● **Your objective**
Leave out all pictures. Return exactly the lines from the top of the material through the line containing "c = P(640, 800);".
◆ ◆ ◆ ◆ ◆ ◆ ◆
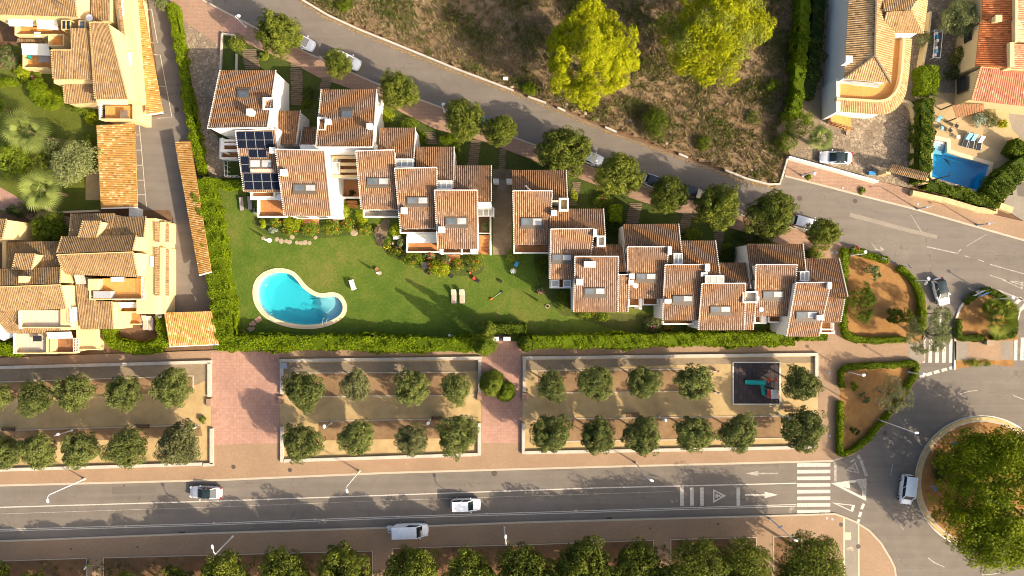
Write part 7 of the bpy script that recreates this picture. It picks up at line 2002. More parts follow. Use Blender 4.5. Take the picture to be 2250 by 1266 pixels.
# blue recycling bin and electricity pillars
c = P(1062, 268); mb = MB(); mb.lathe((c.x, c.y, 0.1), [(0.62, 0), (0.72, 0.5), (0.7, 1.0), (0.5, 1.4), (0.2, 1.6), (0.1, 1.62)], 18); t = thing('recycling_bin', 'bright blue dome-shaped bin between two street trees', 'bin', (c.x, c.y, 0.1)); mb.build('dome', 'sign_blue', t, True); mb = MB(); mb.box((c.x + 0.5, c.y + 0.25, 1.2), (0.2, 0.3, 0.16), 0.4); mb.build('slot', 'plastic_black', t)
c = P(2165, 752); mb = MB(); mb.box((c.x, c.y, 0.55), (0.9, 0.6, 0.9)); mb.box((c.x, c.y, 1.03), (1.0, 0.7, 0.07)); tag(mb.build('stone_pillar', 'stone'), 'small stone block in the gap of the traffic island hedge', 'block')
c = P(640, 800); mb = MB(); c = P(622, 803); mb.box((c.x + 0.3, c.y, 0.55), (1.0, 0.8, 0.1)); mb.box((c.x + 0.3, c.y + 0.3, 0.62), (0.6, 0.3, 0.05)); tag(mb.build('meter_cabinet', 'metal_grey'), 'grey meter cover on the corner of the middle low wall', 'cabinet')

# ------------------------------------------------------------------ park furniture
def bench(label, x, y, rz=0.0):
    c = P(x, y, 0.4); t = thing('park_bench', label, 'bench', (c.x, c.y, 0.12), rz, 'dark park benches')
    for k in range(4): m = MB(); m.box((0, -0.2 + 0.13 * k, 0.43), (2.0, 0.1, 0.05)); m.build('seat_slat', 'wood_dark', t, local=True)
    for k in range(3): m = MB(); m.box((0, 0.36 + 0.03 * k, 0.58 + 0.14 * k), (2.0, 0.05, 0.1)); m.build('back_slat', 'wood_dark', t, local=True)
    for s_ in (-0.85, 0.85): m = MB(); m.box((s_, -0.15, 0.2), (0.06, 0.06, 0.4)); m.bar((s_, 0.28, 0), (s_, 0.44, 0.95), 0.06, 0.06); m.bar((s_, -0.18, 0.40), (s_, 0.3, 0.40), 0.06, 0.05); m.build('leg', 'metal_dark', t, local=True)
for lab, x, y in (('dark bench in the left park bed near the pale tree', 315, 937), ('dark bench at the far left of the left park bed', 20, 943), ('dark bench beside the first upper tree of the middle bed', 673, 877), ('dark bench near the right end of the middle bed', 963, 919), ('dark bench between lower trees of the playground bed', 1390, 912), ('dark bench below the playground mat', 1738, 901)):
    bench(lab, x, y)
# playground
MATQ = (1612, 798, 1713, 887)
pg = struct('playground_mat', [(1610, 796), (1715, 796), (1715, 889), (1610, 889)], 0.14, 'rubber', 0.1)
tile = MB(); tile.box((0, 0, 0.02), (0.62, 0.62, 0.04)); tm = [tile.mesh('mat_tile', 'rubber'), tile.mesh('mat_tile', 'rubber_red')]
a, b = P(1613, 799.5, 0.15), P(1712, 886, 0.15)
for i in range(10):
    for j in range(9):
        o = bpy.data.objects.new('mat_tile', tm[(i * 7 + j * 5) % 3 == 0]); COL.objects.link(o); o.parent = pg
        o.location = Vector((a.x + (b.x - a.x) * (i + 0.5) / 10, a.y + (b.y - a.y) * (j + 0.5) / 9, 0.142)) - Vector(pg.location)
for l in ([(1610, 796.5), (1715, 796.5)], [(1610, 888.5), (1715, 888.5)], [(1611, 798), (1611, 887)], [(1714, 798), (1714, 887)]): part_band(pg, 'border', l, 0.18, 0.1, 0.24, 'kerb_white')
c = P(1690, 845, 1.2); t = thing('playground_slide', 'play tower with teal slide and red panels on the dark mat', 'playground slide', (c.x, c.y, 0.18))
U = 1 / S
m = MB()
vs, fs = [], []
sl = [(-0.55, 1.25), (-1.2, 1.05), (-2.0, 0.65), (-2.8, 0.28), (-3.2, 0.22)]
for x, z in sl:
    for y, dz in ((-0.34, 0.2), (-0.30, 0.0), (0.30, 0.0), (0.34, 0.2)): vs.append((x, y + 0.25, z + dz))
for i in range(4):
    for j in range(3): q = i * 4 + j; fs.append((q, q + 1, q + 5, q + 4)); 
m.add(vs, fs); m.build('slide', 'plastic_teal', t, local=True)
m = MB(); m.bar((-0.75, 0.0, 0.2), (-0.75, -1.5, 0.9), 0.5, 0.06); m.build('side_ramp', 'plastic_teal', t, local=True)
m = MB(); m.box((0.1, -0.1, 1.15), (1.2, 1.2, 0.08)); m.build('platform', 'metal_dark', t, local=True)
m = MB()
for x, y in ((-0.45, -0.65), (0.65, -0.65), (-0.45, 0.5), (0.65, 0.5), (0.65, -1.7), (-0.45, -1.7)): m.box((x, y, 1.05), (0.09, 0.09, 2.1))
m.build('posts', 'metal_grey', t, local=True)
m = MB(); m.slab([(-0.15, -1.9, 2.1), (0.75, -1.9, 2.1), (0.75, -0.6, 2.1), (-0.15, -0.6, 2.1)], 0.04); m.build('roof_panel', 'metal_grey', t, local=True)
m = MB(); m.slab([(0.75, -1.9, 2.1), (1.25, -1.9, 1.75), (1.1, -0.8, 1.8), (0.75, -0.6, 2.1)], 0.04); m.build('roof_panel', 'wall_cream', t, local=True)
m = MB(); m.slab([(-0.5, -1.7, 1.7), (-0.15, -1.9, 2.1), (-0.15, -0.6, 2.1), (-0.5, -0.5, 1.7)], 0.04); m.build('roof_panel', 'plastic_red', t, local=True)
for x0, x1 in ((-0.5, 0.25), (0.45, 0.95)): m = MB(); m.slab([(x0, 1.25, 2.2), (x0 + 0.2, 1.25, 2.2), (x1, 0.45, 1.4), (x0, 0.45, 1.4)], 0.05); m.build('red_panel', 'plastic_red', t, local=True)
for lab, x, y in (('small pale spring rider left of the playground mat, upper one', 1573, 816), ('small pale spring rider left of the playground mat, lower one', 1573, 863)):
    c = P(x, y, 0.4); t = thing('spring_rider', lab, 'spring rider', (c.x, c.y, 0.12))
    m = MB(); m.lathe((0, 0, 0), [(0.16, 0), (0.16, 0.1), (0.1, 0.12), (0.1, 0.35)], 10); m.build('spring', 'metal_dark', t, local=True)
    m = MB(); m.box((0, 0, 0.5), (1.0, 0.2, 0.3)); m.box((0.4, 0, 0.75), (0.25, 0.14, 0.3), 0.2); m.box((0.25, 0, 0.72), (0.06, 0.6, 0.06)); m.build('seat', 'cushion_beige', t, local=True)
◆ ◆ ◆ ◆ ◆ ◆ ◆
● **Result**
Write part 7 of the bpy script that recreates this picture. It picks up at line 2002. More parts follow. Use Blender 4.5. Take the picture to be 2250 by 1266 pixels.
# blue recycling bin and electricity pillars
c = P(1062, 268); mb = MB(); mb.lathe((c.x, c.y, 0.1), [(0.62, 0), (0.72, 0.5), (0.7, 1.0), (0.5, 1.4), (0.2, 1.6), (0.1, 1.62)], 18); t = thing('recycling_bin', 'bright blue dome-shaped bin between two street trees', 'bin', (c.x, c.y, 0.1)); mb.build('dome', 'sign_blue', t, True); mb = MB(); mb.box((c.x + 0.5, c.y + 0.25, 1.2), (0.2, 0.3, 0.16), 0.4); mb.build('slot', 'plastic_black', t)
c = P(2165, 752); mb = MB(); mb.box((c.x, c.y, 0.55), (0.9, 0.6, 0.9)); mb.box((c.x, c.y, 1.03), (1.0, 0.7, 0.07)); tag(mb.build('stone_pillar', 'stone'), 'small stone block in the gap of the traffic island hedge', 'block')
c = P(640, 800); mb = MB(); c = P(622, 803); mb.box((c.x + 0.3, c.y, 0.55), (1.0, 0.8, 0.1)); mb.box((c.x + 0.3, c.y + 0.3, 0.62), (0.6, 0.3, 0.05)); tag(mb.build('meter_cabinet', 'metal_grey'), 'grey meter cover on the corner of the middle low wall', 'cabinet')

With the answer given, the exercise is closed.